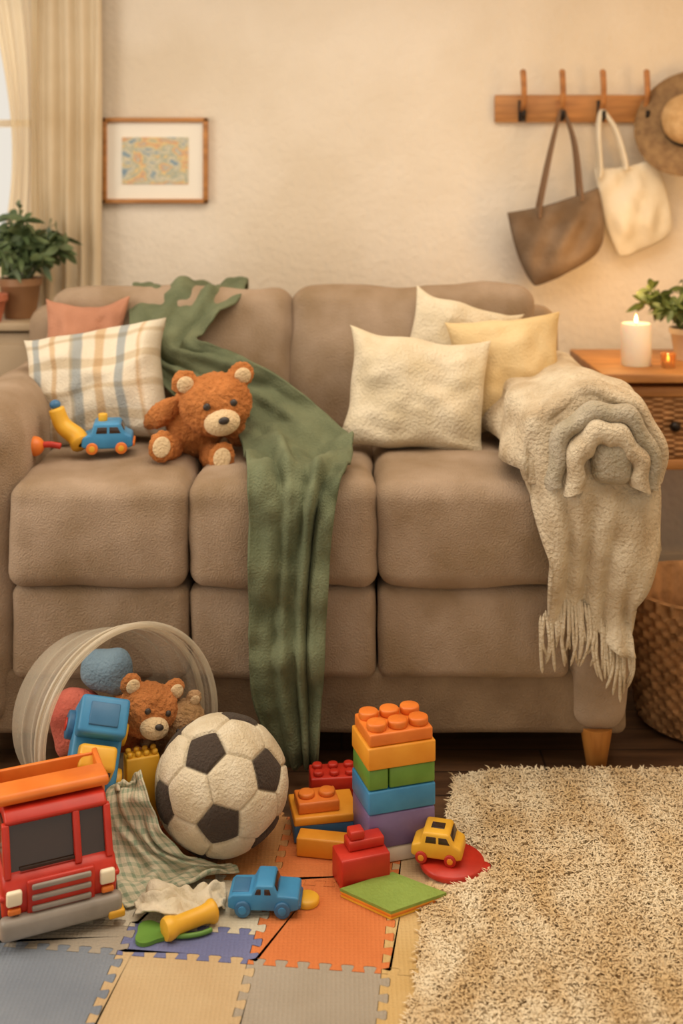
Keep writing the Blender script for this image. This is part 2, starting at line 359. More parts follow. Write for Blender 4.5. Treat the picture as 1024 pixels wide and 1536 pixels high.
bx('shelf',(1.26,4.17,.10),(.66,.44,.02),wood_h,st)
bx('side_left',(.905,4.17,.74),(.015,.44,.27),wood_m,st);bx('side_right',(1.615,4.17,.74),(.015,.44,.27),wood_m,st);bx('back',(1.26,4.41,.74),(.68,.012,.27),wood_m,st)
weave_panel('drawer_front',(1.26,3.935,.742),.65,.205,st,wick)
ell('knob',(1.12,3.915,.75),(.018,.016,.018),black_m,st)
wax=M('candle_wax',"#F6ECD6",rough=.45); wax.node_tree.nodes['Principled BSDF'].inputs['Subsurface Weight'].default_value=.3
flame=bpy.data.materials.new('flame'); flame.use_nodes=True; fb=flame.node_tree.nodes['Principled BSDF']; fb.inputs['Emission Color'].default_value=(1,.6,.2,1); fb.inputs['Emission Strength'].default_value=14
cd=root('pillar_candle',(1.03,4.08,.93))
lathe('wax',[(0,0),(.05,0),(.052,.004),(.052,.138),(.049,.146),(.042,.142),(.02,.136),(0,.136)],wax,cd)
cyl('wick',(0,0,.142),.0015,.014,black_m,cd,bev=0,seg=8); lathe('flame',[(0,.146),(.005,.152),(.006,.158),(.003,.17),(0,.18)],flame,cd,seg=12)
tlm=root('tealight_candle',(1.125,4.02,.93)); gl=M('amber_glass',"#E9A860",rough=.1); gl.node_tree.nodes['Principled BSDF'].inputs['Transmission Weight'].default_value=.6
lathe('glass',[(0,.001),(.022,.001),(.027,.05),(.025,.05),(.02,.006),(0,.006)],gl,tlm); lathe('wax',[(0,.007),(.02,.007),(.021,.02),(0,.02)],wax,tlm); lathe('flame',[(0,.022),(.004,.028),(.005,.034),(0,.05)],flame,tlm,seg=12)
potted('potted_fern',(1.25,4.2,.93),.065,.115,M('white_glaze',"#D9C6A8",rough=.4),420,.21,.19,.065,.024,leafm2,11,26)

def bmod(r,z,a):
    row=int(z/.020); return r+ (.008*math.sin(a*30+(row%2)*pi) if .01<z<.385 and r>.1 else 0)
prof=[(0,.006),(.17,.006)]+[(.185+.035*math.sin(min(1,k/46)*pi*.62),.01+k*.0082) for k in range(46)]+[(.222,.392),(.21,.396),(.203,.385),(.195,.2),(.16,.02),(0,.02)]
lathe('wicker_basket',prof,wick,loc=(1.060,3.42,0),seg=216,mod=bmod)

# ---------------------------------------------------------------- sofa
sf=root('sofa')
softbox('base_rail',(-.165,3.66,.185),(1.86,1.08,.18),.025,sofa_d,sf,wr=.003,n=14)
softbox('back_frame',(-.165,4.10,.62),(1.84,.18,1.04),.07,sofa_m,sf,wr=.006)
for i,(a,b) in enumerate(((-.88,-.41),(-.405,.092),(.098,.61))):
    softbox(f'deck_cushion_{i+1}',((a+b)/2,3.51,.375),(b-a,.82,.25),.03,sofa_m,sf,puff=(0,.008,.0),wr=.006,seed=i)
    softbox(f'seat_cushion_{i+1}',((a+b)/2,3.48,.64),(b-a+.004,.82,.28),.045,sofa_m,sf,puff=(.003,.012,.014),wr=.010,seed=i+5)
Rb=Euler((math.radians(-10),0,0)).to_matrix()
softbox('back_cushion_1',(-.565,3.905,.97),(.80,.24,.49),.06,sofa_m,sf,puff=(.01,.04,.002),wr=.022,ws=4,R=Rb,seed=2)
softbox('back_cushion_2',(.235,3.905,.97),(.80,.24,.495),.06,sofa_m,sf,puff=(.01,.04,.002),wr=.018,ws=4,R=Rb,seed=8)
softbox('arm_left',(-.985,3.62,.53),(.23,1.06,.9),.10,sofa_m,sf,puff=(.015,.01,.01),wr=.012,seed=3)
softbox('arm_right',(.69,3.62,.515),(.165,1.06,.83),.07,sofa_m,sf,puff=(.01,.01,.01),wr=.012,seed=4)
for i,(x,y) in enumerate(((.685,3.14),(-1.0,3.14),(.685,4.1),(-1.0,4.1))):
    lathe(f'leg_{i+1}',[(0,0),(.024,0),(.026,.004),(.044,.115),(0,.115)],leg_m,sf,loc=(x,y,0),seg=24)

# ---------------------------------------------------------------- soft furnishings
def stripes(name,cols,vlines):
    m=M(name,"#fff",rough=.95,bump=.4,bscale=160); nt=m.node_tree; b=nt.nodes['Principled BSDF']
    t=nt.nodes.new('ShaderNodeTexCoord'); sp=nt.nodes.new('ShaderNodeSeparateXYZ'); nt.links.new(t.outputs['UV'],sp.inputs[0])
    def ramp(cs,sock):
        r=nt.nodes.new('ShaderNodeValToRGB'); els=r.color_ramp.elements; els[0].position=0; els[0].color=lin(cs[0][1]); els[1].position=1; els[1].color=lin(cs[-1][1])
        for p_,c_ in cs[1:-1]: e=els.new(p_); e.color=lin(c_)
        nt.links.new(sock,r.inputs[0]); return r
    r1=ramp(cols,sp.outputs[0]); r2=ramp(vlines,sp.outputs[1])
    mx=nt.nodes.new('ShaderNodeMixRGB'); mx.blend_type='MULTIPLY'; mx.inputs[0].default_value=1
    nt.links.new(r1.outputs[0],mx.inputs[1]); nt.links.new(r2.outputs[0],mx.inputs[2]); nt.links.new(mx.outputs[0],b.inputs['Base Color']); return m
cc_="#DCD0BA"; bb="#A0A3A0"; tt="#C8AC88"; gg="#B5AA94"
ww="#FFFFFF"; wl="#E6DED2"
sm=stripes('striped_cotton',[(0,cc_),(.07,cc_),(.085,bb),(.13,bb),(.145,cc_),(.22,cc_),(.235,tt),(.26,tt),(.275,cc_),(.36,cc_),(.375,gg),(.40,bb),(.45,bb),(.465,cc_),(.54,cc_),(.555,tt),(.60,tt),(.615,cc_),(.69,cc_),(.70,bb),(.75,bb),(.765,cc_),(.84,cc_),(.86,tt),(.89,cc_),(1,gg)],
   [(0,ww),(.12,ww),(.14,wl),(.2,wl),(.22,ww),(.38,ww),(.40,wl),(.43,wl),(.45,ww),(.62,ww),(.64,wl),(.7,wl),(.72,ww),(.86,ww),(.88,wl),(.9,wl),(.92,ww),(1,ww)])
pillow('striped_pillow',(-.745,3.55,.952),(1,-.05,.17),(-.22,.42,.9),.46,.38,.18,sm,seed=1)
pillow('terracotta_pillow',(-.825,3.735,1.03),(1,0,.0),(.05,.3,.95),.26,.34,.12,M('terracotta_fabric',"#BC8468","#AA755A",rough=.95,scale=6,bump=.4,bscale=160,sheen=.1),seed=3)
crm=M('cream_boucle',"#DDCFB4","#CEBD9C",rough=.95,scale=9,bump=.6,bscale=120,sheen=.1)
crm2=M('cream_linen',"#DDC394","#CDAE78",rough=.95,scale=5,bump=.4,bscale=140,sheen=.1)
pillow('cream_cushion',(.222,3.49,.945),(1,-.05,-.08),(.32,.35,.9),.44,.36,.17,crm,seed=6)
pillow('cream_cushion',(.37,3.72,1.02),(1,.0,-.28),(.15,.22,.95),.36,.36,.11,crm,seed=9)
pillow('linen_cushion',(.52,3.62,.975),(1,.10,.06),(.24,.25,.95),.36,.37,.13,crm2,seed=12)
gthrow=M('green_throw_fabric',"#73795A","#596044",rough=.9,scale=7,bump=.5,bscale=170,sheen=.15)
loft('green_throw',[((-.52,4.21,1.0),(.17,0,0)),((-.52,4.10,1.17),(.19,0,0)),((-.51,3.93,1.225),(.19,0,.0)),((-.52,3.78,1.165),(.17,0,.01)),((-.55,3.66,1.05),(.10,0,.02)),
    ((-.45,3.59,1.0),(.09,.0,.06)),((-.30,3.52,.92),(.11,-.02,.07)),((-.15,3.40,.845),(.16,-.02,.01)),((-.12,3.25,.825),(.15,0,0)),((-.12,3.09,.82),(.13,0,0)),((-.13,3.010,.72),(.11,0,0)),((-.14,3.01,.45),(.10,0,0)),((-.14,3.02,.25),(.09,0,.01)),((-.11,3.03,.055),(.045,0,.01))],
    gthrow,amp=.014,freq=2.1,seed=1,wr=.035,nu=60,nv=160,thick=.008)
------
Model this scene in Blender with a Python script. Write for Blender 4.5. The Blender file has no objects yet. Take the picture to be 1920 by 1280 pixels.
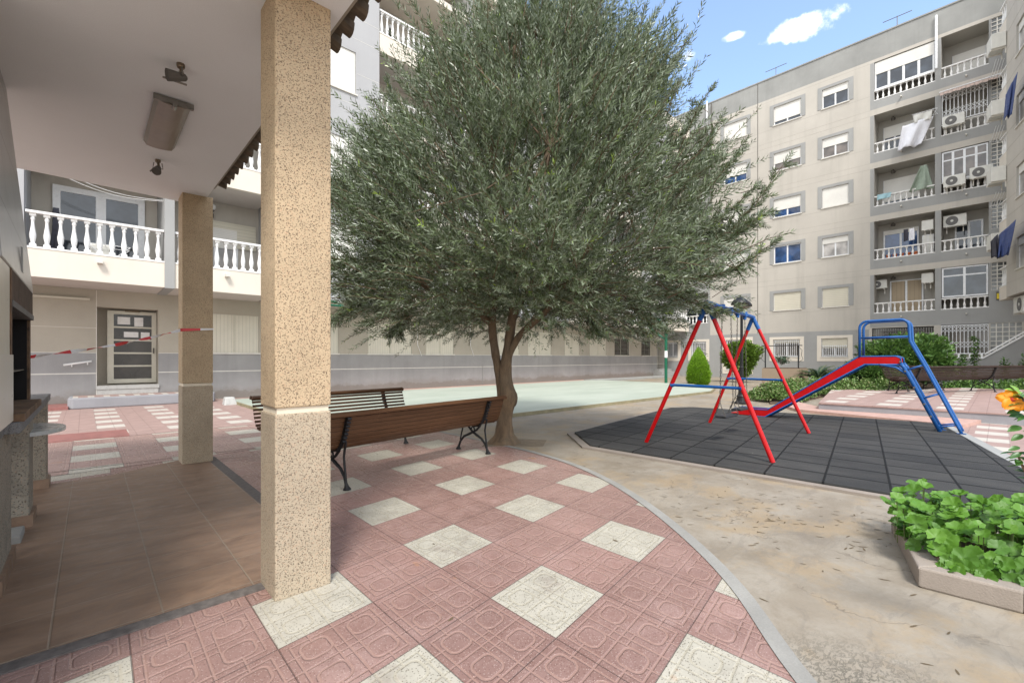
------
Task to complete: Look through the entries above for the word "picture". Copy every line where it shows up.

The reply:
Keep writing the Blender script for this image. This is part 2, starting at line 359. More parts follow. Write for Blender 4.5. Treat the picture as 1024 pixels wide and 1536 pixels high.
Model this scene in Blender with a Python script. Write for Blender 4.5. The Blender file has no objects yet. Take the picture to be 1920 by 1280 pixels.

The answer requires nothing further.